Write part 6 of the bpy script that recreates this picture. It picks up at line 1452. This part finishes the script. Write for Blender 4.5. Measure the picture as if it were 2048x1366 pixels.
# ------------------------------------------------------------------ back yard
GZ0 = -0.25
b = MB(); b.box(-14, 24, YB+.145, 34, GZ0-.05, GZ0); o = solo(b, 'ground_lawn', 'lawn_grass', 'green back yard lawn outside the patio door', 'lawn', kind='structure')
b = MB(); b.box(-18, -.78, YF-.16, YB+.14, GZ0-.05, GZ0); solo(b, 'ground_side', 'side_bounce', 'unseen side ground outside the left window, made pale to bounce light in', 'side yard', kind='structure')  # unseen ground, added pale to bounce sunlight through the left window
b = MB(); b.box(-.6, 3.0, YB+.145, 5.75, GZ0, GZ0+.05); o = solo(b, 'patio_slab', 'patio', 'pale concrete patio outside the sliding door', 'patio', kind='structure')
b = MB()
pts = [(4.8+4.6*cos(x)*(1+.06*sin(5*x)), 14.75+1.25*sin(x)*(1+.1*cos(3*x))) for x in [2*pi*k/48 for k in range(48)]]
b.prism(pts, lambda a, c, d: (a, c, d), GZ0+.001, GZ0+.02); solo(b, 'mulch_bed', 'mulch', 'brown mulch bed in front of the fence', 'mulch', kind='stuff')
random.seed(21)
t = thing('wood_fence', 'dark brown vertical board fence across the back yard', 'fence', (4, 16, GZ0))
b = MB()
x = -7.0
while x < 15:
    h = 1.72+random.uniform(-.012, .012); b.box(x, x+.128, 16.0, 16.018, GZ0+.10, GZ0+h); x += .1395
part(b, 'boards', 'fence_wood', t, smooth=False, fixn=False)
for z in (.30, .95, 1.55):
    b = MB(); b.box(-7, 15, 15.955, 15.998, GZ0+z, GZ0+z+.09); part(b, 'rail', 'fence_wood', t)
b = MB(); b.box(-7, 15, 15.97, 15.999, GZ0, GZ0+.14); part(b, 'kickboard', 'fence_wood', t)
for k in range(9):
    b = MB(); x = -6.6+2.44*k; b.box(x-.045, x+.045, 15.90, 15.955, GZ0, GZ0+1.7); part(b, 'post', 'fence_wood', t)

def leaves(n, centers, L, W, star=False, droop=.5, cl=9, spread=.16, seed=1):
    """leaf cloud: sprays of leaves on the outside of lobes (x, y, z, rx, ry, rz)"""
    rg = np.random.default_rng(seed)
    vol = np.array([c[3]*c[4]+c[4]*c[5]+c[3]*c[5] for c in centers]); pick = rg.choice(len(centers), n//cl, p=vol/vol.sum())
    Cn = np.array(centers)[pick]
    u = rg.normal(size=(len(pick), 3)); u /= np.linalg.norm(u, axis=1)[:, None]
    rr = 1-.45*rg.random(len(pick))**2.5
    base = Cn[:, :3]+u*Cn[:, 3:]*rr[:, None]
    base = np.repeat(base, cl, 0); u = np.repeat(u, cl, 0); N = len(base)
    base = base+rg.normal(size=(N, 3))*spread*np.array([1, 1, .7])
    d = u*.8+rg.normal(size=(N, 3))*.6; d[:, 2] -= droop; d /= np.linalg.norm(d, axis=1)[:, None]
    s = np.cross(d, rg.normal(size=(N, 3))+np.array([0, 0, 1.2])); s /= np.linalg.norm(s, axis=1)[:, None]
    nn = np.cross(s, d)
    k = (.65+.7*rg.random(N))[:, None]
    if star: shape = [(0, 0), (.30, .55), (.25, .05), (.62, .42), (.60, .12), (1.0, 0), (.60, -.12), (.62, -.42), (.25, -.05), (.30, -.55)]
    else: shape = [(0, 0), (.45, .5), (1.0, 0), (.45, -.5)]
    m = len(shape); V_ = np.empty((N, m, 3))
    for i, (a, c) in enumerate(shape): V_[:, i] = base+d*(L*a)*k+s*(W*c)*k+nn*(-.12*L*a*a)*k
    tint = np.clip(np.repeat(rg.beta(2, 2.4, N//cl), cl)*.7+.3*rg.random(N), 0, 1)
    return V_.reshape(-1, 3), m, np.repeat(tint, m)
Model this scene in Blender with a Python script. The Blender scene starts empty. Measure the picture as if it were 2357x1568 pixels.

* * * * * * * * *

» **Task to carry out**
Look above for the line containing "part(b, 'boards', 'fence_wood', t, smooth=False, fixn=False)". Output from there through the line containing "b = MB(); x = -6.6+2.44*k;", exactly and inclusively.

» **Response**
part(b, 'boards', 'fence_wood', t, smooth=False, fixn=False)
for z in (.30, .95, 1.55):
    b = MB(); b.box(-7, 15, 15.955, 15.998, GZ0+z, GZ0+z+.09); part(b, 'rail', 'fence_wood', t)
b = MB(); b.box(-7, 15, 15.97, 15.999, GZ0, GZ0+.14); part(b, 'kickboard', 'fence_wood', t)
for k in range(9):
    b = MB(); x = -6.6+2.44*k; b.box(x-.045, x+.045, 15.90, 15.955, GZ0, GZ0+1.7); part(b, 'post', 'fence_wood', t)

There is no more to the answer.